LAWS(CE)-2011-12-143

SHIV NARAYAN BANSAL Vs. COMMISSIONER OF C. EX.

Decided On December 23, 2011
Shiv Narayan Bansal Appellant
V/S
COMMISSIONER OF C. EX. Respondents

JUDGEMENT

(1.) LEARNED Counsel Shri Asthana submits that activity of carrying out job work was considered by Revenue as "manpower supply".

(2.) Such a misconception can be over -ruled by reading of the agreement at page 48 of the appeal folder which explains terms of agreement between the parties made on 2 -3 -2004. The agreement categorically show that appellant was to carry out the activity enumerated in Clause 3 thereof following the sequence mentioned therein and supported by the act carried out. By a proper construction of agreement one can infer that manufacturing activity carried out by the appellant is beyond the scope of Service Tax law to tax such activity. There was no 'manpower supply' when manufacturing was intended object of the agreement.
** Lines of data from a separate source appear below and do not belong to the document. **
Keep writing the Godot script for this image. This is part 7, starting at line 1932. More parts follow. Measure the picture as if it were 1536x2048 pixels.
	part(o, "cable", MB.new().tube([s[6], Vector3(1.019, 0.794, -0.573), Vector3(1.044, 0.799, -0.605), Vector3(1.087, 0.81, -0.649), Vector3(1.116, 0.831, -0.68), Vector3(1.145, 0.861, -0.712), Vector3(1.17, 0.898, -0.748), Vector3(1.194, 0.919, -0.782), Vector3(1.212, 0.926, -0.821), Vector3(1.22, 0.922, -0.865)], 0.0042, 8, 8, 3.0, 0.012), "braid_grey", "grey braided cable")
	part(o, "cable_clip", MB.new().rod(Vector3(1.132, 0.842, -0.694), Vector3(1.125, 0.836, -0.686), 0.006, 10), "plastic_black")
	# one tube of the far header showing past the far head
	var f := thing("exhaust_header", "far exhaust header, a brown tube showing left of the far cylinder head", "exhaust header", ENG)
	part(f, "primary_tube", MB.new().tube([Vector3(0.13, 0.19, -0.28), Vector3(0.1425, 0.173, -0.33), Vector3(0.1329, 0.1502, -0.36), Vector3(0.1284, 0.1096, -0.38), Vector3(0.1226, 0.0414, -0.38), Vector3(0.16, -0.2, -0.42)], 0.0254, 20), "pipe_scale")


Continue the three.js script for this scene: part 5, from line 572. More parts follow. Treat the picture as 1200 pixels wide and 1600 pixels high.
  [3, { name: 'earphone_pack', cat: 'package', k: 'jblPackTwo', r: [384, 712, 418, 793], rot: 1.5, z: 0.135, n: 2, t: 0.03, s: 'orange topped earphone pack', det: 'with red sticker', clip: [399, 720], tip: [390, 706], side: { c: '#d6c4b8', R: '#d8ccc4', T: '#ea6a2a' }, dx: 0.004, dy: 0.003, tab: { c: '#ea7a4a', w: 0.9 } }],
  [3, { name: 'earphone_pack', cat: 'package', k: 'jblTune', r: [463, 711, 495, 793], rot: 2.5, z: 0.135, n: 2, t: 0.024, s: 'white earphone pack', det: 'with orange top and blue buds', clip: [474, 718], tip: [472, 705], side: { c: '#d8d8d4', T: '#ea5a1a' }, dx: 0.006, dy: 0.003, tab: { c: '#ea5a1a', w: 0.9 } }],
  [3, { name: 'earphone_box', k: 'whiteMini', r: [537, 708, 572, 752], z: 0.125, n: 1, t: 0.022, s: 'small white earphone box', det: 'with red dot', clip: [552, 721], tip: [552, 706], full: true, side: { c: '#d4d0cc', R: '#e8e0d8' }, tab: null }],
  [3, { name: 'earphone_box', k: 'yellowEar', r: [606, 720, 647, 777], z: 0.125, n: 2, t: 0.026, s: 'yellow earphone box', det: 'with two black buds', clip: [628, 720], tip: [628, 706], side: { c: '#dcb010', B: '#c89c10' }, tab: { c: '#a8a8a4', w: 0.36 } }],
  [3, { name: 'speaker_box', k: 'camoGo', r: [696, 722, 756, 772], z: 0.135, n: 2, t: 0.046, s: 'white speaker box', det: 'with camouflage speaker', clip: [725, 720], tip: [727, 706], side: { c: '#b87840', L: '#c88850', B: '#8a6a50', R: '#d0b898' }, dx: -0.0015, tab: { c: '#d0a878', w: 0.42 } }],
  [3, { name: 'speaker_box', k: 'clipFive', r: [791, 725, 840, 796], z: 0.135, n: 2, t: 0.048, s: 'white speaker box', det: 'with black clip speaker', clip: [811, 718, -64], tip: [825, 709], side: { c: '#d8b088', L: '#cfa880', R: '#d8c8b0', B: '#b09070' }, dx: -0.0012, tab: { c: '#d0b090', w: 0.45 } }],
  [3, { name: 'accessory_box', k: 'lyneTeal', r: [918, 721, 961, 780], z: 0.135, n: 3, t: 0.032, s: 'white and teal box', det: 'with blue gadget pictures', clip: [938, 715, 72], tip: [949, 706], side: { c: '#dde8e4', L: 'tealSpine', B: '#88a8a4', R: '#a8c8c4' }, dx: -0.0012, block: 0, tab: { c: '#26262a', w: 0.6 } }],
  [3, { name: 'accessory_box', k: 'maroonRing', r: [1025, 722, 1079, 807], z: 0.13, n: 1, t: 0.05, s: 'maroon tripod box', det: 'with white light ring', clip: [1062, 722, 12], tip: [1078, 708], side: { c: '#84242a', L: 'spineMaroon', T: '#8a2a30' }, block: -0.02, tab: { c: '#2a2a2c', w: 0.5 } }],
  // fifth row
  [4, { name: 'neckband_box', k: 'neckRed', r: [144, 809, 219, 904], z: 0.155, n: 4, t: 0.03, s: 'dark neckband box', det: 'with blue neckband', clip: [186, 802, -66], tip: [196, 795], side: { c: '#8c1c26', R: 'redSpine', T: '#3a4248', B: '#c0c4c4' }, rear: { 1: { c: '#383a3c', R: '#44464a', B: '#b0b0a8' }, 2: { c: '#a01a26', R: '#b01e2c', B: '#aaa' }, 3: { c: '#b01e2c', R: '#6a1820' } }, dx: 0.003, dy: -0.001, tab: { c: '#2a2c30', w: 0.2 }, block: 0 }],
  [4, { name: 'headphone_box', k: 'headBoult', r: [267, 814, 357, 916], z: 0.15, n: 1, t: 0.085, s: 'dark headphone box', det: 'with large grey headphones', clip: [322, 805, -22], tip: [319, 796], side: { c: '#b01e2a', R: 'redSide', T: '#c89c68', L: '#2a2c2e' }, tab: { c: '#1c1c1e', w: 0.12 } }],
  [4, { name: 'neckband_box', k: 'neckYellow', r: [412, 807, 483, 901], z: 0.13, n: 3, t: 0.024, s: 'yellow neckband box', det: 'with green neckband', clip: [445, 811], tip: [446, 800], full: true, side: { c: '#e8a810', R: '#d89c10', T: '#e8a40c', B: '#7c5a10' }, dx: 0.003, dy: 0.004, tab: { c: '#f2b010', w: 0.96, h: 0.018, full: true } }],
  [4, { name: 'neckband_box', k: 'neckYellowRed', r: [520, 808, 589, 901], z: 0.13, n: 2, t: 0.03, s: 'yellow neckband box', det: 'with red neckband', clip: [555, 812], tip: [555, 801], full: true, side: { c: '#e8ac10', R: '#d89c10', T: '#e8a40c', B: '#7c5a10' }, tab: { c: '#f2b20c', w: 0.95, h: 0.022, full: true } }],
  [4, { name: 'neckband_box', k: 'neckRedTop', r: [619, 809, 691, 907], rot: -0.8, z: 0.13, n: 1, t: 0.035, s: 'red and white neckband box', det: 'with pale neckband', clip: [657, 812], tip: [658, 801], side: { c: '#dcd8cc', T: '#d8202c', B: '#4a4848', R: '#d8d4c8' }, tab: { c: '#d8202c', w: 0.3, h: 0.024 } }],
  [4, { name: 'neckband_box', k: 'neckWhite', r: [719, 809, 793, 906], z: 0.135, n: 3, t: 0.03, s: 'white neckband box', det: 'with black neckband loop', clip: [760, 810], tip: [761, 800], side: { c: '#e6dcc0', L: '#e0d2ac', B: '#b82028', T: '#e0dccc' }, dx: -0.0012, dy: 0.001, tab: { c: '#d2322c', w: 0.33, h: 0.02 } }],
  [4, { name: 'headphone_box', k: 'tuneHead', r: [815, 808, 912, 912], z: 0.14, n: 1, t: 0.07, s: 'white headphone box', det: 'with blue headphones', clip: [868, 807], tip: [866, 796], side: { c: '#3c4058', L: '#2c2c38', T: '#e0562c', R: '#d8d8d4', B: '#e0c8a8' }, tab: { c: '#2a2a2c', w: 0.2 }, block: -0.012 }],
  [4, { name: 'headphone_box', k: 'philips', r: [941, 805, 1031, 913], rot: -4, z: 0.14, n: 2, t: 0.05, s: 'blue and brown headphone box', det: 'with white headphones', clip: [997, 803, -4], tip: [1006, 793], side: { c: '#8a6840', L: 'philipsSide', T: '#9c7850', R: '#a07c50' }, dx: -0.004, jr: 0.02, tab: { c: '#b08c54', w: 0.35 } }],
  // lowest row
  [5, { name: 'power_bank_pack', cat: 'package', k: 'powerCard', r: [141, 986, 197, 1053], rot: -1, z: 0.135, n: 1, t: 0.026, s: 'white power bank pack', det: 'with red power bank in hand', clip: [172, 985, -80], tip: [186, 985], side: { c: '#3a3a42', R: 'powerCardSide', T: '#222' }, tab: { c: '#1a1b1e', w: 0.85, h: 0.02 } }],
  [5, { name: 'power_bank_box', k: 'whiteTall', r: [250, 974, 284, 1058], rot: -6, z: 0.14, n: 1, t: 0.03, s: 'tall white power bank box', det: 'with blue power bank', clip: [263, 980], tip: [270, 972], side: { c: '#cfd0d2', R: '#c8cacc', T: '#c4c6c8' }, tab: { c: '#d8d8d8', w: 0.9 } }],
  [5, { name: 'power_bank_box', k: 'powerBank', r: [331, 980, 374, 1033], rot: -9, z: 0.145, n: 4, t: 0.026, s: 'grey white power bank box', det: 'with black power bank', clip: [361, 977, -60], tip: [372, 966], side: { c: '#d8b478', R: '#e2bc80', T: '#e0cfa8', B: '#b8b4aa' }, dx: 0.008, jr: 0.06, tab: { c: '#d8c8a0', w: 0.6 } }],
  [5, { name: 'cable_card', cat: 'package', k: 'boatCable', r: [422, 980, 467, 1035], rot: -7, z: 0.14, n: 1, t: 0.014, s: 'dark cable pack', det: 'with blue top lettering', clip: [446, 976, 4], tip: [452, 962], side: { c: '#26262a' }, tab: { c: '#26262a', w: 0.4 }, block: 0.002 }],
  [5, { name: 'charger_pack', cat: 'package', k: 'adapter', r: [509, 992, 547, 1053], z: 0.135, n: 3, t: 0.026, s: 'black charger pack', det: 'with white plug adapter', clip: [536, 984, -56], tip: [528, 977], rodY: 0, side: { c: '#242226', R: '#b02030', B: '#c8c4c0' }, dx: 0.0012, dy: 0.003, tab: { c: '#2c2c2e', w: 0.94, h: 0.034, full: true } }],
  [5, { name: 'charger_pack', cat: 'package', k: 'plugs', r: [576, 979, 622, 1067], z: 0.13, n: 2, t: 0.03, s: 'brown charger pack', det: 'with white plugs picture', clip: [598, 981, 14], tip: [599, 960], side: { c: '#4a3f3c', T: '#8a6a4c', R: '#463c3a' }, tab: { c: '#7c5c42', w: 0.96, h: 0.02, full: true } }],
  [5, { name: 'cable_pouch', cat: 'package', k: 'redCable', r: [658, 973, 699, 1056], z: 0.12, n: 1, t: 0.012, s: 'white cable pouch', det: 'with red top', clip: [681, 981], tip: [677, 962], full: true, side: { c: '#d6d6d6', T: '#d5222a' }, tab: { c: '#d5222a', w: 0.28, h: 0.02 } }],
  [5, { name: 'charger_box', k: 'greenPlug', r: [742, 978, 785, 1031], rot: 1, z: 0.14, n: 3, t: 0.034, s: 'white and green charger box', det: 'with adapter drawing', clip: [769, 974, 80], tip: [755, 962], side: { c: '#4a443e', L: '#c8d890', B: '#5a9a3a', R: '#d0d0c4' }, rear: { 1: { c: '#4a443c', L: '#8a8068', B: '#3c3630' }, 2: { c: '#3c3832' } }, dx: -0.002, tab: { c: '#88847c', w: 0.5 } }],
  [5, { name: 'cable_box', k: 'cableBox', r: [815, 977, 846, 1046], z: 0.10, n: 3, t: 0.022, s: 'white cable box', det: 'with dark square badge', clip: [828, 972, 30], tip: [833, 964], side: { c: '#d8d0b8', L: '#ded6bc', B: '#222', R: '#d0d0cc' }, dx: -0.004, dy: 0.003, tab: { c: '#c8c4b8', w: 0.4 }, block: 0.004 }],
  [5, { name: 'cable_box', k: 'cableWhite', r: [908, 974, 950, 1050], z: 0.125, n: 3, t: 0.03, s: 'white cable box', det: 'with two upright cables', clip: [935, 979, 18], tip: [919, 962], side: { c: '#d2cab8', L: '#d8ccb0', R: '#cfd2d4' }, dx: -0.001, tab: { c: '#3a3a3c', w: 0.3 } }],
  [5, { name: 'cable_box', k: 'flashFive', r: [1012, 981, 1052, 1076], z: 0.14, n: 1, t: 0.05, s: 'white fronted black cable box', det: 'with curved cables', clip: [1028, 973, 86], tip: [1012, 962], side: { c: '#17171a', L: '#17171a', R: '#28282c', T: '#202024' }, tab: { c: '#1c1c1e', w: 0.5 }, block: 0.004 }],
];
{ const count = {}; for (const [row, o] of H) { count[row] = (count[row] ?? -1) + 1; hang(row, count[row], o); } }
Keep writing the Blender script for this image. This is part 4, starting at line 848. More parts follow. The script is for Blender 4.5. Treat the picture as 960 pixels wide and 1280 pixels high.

Discharge of the contractual obligation under clause III of the agreement making manufacture of the fabric sack was agreed between parties. Therefore, the appellant shall not be liable to Service Tax as manpower provider. Hence, stay applications as well as appeal may be disposed of for no reason to keep that pending when terms of contract is clear. Learned DR vehemently objects to the above proposal. He submits that while object of the agreement at page 48 was to provide skilled labour for carrying out the activity and statutory liability under labour law was of the appellant in terms of the Clause 8, the appellant had employed labour and such act comes within the purview of manpower supply. Heard both sides and perused the records. We have gone through the finding of adjudicating authority and also the observations of the authorities at page 63 of the appeal folder, wherein the authorities had noted that: -

(3.) ON totality of the construction of the agreement at page 48 of the appeal folder without being read in piece -meal does not throw light to hold that the objective of the parties was to provide manpower only without carrying out manufacture. Had that been the objective, the appellant would have ceased to operate after supply of manpower. But that was not so. While object is clear from Clause 3 of agreement, that appears to be determining factor to decide incidence of tax under law.